Keep writing - like steve says - and keep listening. The more melodies you hear, the more they all go into your brain and cross-fertilize with one another. You start to get an instinct for good melodic tricks, for the shapes of phrases.
There are rules you can discern from analyzing melodies (given enough melodies and enough time), but composing your own has to be intuitive in the end.
Your instinct is right that it's melody that matters. When that comes first, you tend to get a good song. (You can't sing a chord sequence, after all...)
What I find helps is to have some words too: just a few, to go with a hook phrase, maybe no more than 4 or 5 notes. The words don't have to lead anywhere, or even make much sense, but they're a hook to hang the notes on, to help make them
singable, so you can hold the tune in your head and let it lead you on.
Remember Paul McCartney's "Yesterday" started off as "Scrambled eggs / oh baby how I love your legs" - IOW, just some nonsense to hang the tune on, to help remember it and work on it.

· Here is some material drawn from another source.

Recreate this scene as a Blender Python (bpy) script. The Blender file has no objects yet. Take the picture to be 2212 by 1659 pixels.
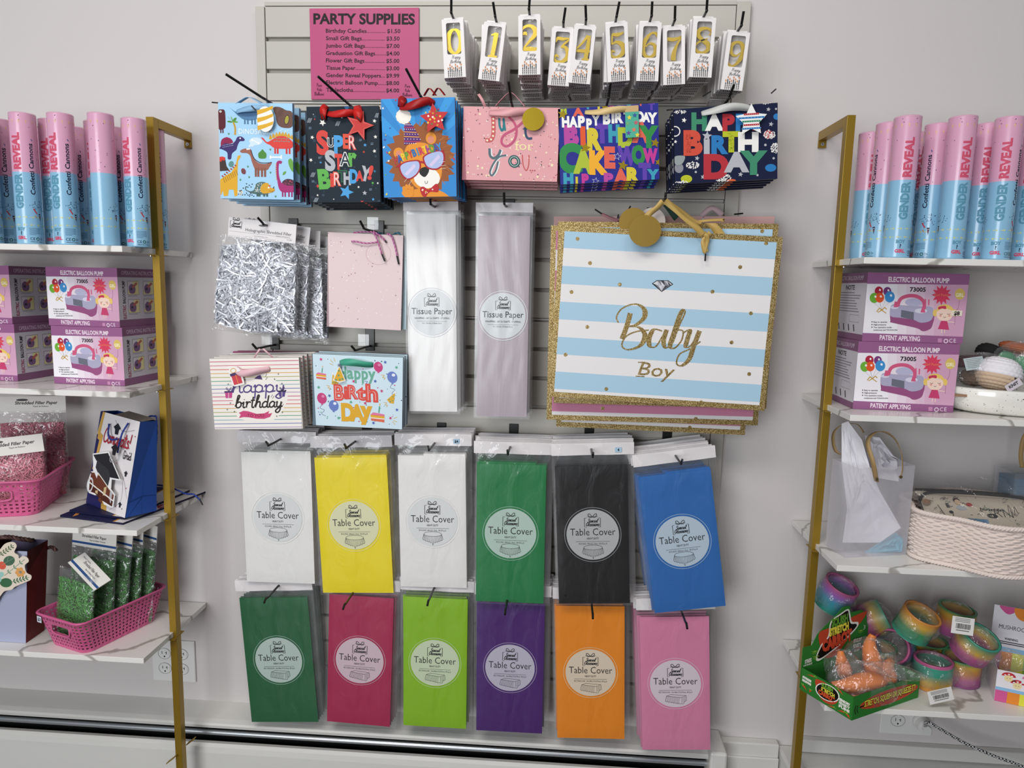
import bpy, math, random
from mathutils import Vector, Matrix

# ---------------------------------------------------------------- camera
F, CX, CY, D, CZ = 1534.0, 1106.0, 829.5, 1.72, 1.33      # focal length in px, centre, distance to wall, height
_dn = Vector((860 - CX, 11900 - CY, F)).normalized()      # "down" seen by the lens
_n = Vector((103, -208, F)); _n = (_n - _dn * _n.dot(_dn)).normalized()   # into the wall
_r = _dn.cross(_n)
S = bpy.context.scene
cam_d = bpy.data.cameras.new('camera'); cam = bpy.data.objects.new('camera', cam_d)
S.collection.objects.link(cam); S.camera = cam
cam_d.sensor_fit = 'HORIZONTAL'; cam_d.sensor_width = 36; cam_d.lens = 36 * F / 2212; cam_d.clip_start = .02
_m = Matrix(((_r.x, -_r.y, -_r.z), (_n.x, -_n.y, -_n.z), (-_dn.x, _dn.y, _dn.z))).to_4x4()
_m.translation = (0, -D, CZ); cam.matrix_world = _m

# ---------------------------------------------------------------- light
W = bpy.data.worlds.new('world'); S.world = W; W.use_nodes = True
W.node_tree.nodes['Background'].inputs[0].default_value = (.86, .93, 1, 1)
W.node_tree.nodes['Background'].inputs[1].default_value = .24
def area(name, loc, target, sx, sy, power, col=(1, 1, 1)):
    l = bpy.data.lights.new(name, 'AREA'); l.shape = 'RECTANGLE'; l.size = sx; l.size_y = sy; l.energy = power; l.color = col
    o = bpy.data.objects.new(name, l); S.collection.objects.link(o); o.location = loc
    o.rotation_euler = (Vector(target) - Vector(loc)).to_track_quat('-Z', 'Y').to_euler()
area('shop_window_light', (-1.5, -4.2, 1.35), (-.3, 0, .9), 1.8, 1.9, 84, (.93, .97, 1))
area('ceiling_panel_light', (-.7, -1.9, 2.75), (-.5, -1.2, 0), 1.2, .6, 27, (1, .97, .93))
area('ceiling_panel_light', (.5, -1.5, 2.75), (.4, -.9, 0), .6, .6, 7, (1, .93, .88))
S.view_settings.view_transform = 'Standard'; S.view_settings.look = 'None'
S.view_settings.exposure = 0.04; S.view_settings.gamma = 1; S.view_settings.use_curve_mapping = False
S.cycles.max_bounces = 6; S.cycles.diffuse_bounces = 3; S.cycles.glossy_bounces = 3
S.cycles.transparent_max_bounces = 24; S.cycles.transmission_bounces = 4
S.cycles.caustics_reflective = False; S.cycles.caustics_refractive = False

# ---------------------------------------------------------------- helpers
R = math.radians
rnd = random.Random(7)
def P(px, py, d=0.0):                                     # the point d in front of the wall that the photo shows at a pixel
    v = Vector((px - CX, py - CY, F)); w = (v.dot(_r), v.dot(_n), -v.dot(_dn)); t = (D - d) / w[1]
    return Vector((w[0] * t, -d, CZ + w[2] * t))
def PZ(px, py, z):                                        # the same on a level surface at height z
    v = Vector((px - CX, py - CY, F)); w = (v.dot(_r), v.dot(_n), -v.dot(_dn)); t = (z - CZ) / w[2]
    return Vector((w[0] * t, w[1] * t - D, z))
def lin(c):
    c = c / 255; return c / 12.92 if c <= .04045 else ((c + .055) / 1.055) ** 2.4
def rgb(*c):
    if len(c) == 1: c = (c[0] >> 16 & 255, c[0] >> 8 & 255, c[0] & 255)
    return (lin(c[0]), lin(c[1]), lin(c[2]), 1)
MATS = {}
def mat(name, col, rough=.6, metal=0, spec=.4, bump=None, coat=0, alpha=None, trans=0):
    if name in MATS: return MATS[name]
    m = bpy.data.materials.new(name); m.use_nodes = True; nt = m.node_tree; b = nt.nodes['Principled BSDF']
    b.inputs['Base Color'].default_value = rgb(col) if isinstance(col, int) else rgb(*col)
    b.inputs['Roughness'].default_value = rough; b.inputs['Metallic'].default_value = metal
    b.inputs['Specular IOR Level'].default_value = spec; b.inputs['Coat Weight'].default_value = coat
    b.inputs['Coat Roughness'].default_value = .1
    if alpha is not None: b.inputs['Alpha'].default_value = alpha
    if trans: b.inputs['Transmission Weight'].default_value = trans
    if bump:
        sc, st, dist = bump[:3]
        tc = nt.nodes.new('ShaderNodeTexCoord'); mp = nt.nodes.new('ShaderNodeMapping')
        no = nt.nodes.new('ShaderNodeTexNoise'); bp = nt.nodes.new('ShaderNodeBump')
        no.inputs['Scale'].default_value = sc; no.inputs['Detail'].default_value = 4
        if len(bump) > 3: mp.inputs['Scale'].default_value = bump[3]
        if len(bump) > 4: no.inputs['Distortion'].default_value = bump[4]
        bp.inputs['Strength'].default_value = st; bp.inputs['Distance'].default_value = dist
        nt.links.new(tc.outputs['Object'], mp.inputs['Vector']); nt.links.new(mp.outputs[0], no.inputs['Vector'])
        nt.links.new(no.outputs['Fac'], bp.inputs['Height']); nt.links.new(bp.outputs[0], b.inputs['Normal'])
    MATS[name] = m; return m
def C(h, rough=.5):                                       # flat printed colour
    return mat('print_%06x_%d' % (h, rough * 100), h, rough, spec=.22)
def film(name, sc=18, st=.6, dist=.004, op=.06, rough=.08, scale=(1, 1, 1), tint=(.9, .92, .95), base=.035):
    if name in MATS: return MATS[name]
    m = bpy.data.materials.new(name); m.use_nodes = True; nt = m.node_tree; N = nt.nodes; L = nt.links
    for x in list(N): N.remove(x)
    out = N.new('ShaderNodeOutputMaterial'); tr = N.new('ShaderNodeBsdfTransparent'); gl = N.new('ShaderNodeBsdfGlossy')
    df = N.new('ShaderNodeBsdfDiffuse'); df.inputs[0].default_value = (*tint, 1)
    gl.inputs['Roughness'].default_value = rough; tr.inputs[0].default_value = (1, 1, 1, 1)
    tc = N.new('ShaderNodeTexCoord'); mp = N.new('ShaderNodeMapping'); mp.inputs['Scale'].default_value = scale
    no = N.new('ShaderNodeTexNoise'); no.inputs['Scale'].default_value = sc; no.inputs['Detail'].default_value = 3; no.inputs['Distortion'].default_value = 1.2
    bp = N.new('ShaderNodeBump'); bp.inputs['Strength'].default_value = st; bp.inputs['Distance'].default_value = dist
    lw = N.new('ShaderNodeLayerWeight'); pw = N.new('ShaderNodeMath'); pw.operation = 'POWER'; pw.inputs[1].default_value = 4; fr = N.new('ShaderNodeMath'); fr.operation = 'MULTIPLY_ADD'; fr.inputs[1].default_value = .45; fr.inputs[2].default_value = base
    mx = N.new('ShaderNodeMixShader'); m2 = N.new('ShaderNodeMixShader'); m2.inputs[0].default_value = op
    L.new(tc.outputs['Object'], mp.inputs[0]); L.new(mp.outputs[0], no.inputs['Vector']); L.new(no.outputs['Fac'], bp.inputs['Height'])
    for q in (gl, lw, df): L.new(bp.outputs[0], q.inputs['Normal'])
    L.new(lw.outputs['Facing'], pw.inputs[0]); L.new(pw.outputs[0], fr.inputs[0])
    L.new(tr.outputs[0], m2.inputs[1]); L.new(df.outputs[0], m2.inputs[2])
    L.new(fr.outputs[0], mx.inputs[0]); L.new(m2.outputs[0], mx.inputs[1]); L.new(gl.outputs[0], mx.inputs[2])
    L.new(mx.outputs[0], out.inputs[0]); MATS[name] = m; return m

_TC = {}
def text_mesh(s, off, sp, res=2):
    k = (s, off, sp, res)
    if k not in _TC:
        cu = bpy.data.curves.new('t', 'FONT'); cu.body = s; cu.size = 1; cu.offset = off; cu.space_character = sp
        cu.resolution_u = res; cu.dimensions = '2D'
        o = bpy.data.objects.new('t', cu); me = o.to_mesh()
        vs = [(v.co.x, v.co.y) for v in me.vertices]; fs = [tuple(p.vertices) for p in me.polygons]
        o.to_mesh_clear(); bpy.data.objects.remove(o); bpy.data.curves.remove(cu)
        x0 = min([v[0] for v in vs] or [0]); x1 = max([v[0] for v in vs] or [1])
        _TC[k] = (vs, fs, x0, x1)
    return _TC[k]
def smooth(pts, n=6, closed=False):
    if len(pts) < 3: return [Vector(p) for p in pts]
    P_ = [Vector(p) for p in pts]; out = []; m = len(P_)
    for i in range(m if closed else m - 1):
        p0, p1, p2, p3 = (P_[(i - 1) % m], P_[i], P_[(i + 1) % m], P_[(i + 2) % m]) if closed else (P_[max(i - 1, 0)], P_[i], P_[i + 1], P_[min(i + 2, m - 1)])
        for k in range(n):
            t = k / n; out.append(.5 * ((2 * p1) + (p2 - p0) * t + (2 * p0 - 5 * p1 + 4 * p2 - p3) * t * t + (3 * p1 - p0 - 3 * p2 + p3) * t ** 3))
    if not closed: out.append(P_[-1])
    return out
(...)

Of course, if you start off with some great words in the beginning, even better. Words come with their own rhythms, and even suggest melodic shape a lot of the time. The point is always to keep a tune singable - even if it's destined to be an instrumental piece, you want people to go away humming it.
Another tip is to actually steal a melodic phrase you like from a favourite song - then take it somewhere else. Obviously make sure it's either a short one, and/or one you can edit in some way to make it less recognisable. I often hear phrases in songs that I think could be remade to lead somewhere else, and become a new song. You quite often hear phrases in popular songs that remind you of older songs - that may be accidental (subconscious theft or simple coincidence), or it may be deliberate;
hommage, stopping short (hopefully) of actual plagiarism.
The more influences you combine in your music, the more "original" it will sound. What made the Beatles and Dylan (to name just two) so great - and so "original" - was the breadth of their influences: they simply listened to far more stuff than their contemporaries. And not only that, they absorbed it all and regarded it all as fair game, as suitable raw material. It was never a question of limiting their listening to whatever was supposed to be "cool".
Like Duke Ellington (supposedly) said: "There's only two kinds of music: good and bad. I like both kinds."